S ome of the hardest design tradeoffs come when deciding between features that payoff in the short term versus features that pay off in the long term. For example, when designing a deals site, creating better deal pages clearly pays off for the business immediately but making it easier for users to post deals only pays off in the longer term.

Deciding how to balance long term versus short term payoff is one of the hardest elements of product design. It’s human nature to look for the quick hits but if you constantly borrow from the future to fund the present, you’re going to end up in a place you don’t like.

There will be pain and that’s a good thing

As your design progresses from an idealized version to the product you can actually get released, there will be pain. Designers will cringe as functionality is cut down and developers will be unhappy because they are being pushed to do things that are hard. I think this is healthy. If you don’t have tension between product management/design and development, you’re not making good choices.

Build it and release it

The most important thing to do here is pick a date and start trying to hit it. You may learn things as you get into development that force you to adjust your date, but that’s ok. Until you are confronted with the harsh clarity provided by a deadline, things just don’t happen quickly enough. There’s a lot of talk and hand waving, but the real issues don’t get surfaced. People will complain - management will tell you it’s taking too long and developers will tell you there’s not enough time. Welcome to product management. This is normal and healthy.

While you’re developing the product, don’t forget about things like messaging and managing user transition. It will bite you in the ass if you release a new product and don’t tell people where the old product went. We experienced this first hand with our initial home page change as we transitioned from reviews to deals. A flurry of angry user emails and blog posts greeting us within 30 minutes of release. We ultimately gave legacy users their old home page back but showed new users the deals home. Trust me, this is not fun. Avoid it if you can.

You’re not done. Measure & Iterate. Do it Quickly.

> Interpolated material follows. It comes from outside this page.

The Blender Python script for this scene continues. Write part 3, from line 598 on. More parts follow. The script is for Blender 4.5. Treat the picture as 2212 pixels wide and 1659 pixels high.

While we are all convinced that our initial designs are great, chances are, they will need to evolve. Early in our deals history, we released what we thought was a store page updgrade and watched as our on-page conversion to click was cut in half. In today’s world with tools like Google Analytics it is criminal to not measure where users are coming from, what they are doing and where they are going. As an organization, we haven’t been great at this. We’re getting better, but need to keep pushing ourselves to do more.

Unless you’re measuring how your product is performing, you’re not going to learn what to change. Once you know that, you then have to have the discpline to iterate quickly. This is hard because you probably didn’t release everything you wanted in the first place and need to add in features you left out while at the same time improving what’s already out there and dealing with user issues and bug fixes.

It’s supposed to be hard

Clearly, you’re sensing a theme here. Product design and development requires tough choices and it requires you to be flexible. This stuff is not supposed to be easy - we’re trying to create value here. Dave and I were having a conversation last night in which I was talking about some of these choices and Dave simply said, “There are always going to be tradeoffs, you’ve got to figure that out.” Dave is almost always right.

Constraints force you to be creative, to make good decisions and to work hard. If you do it right, you creat value for users and ultimately, that’s what you have to make happen if you want to be successful.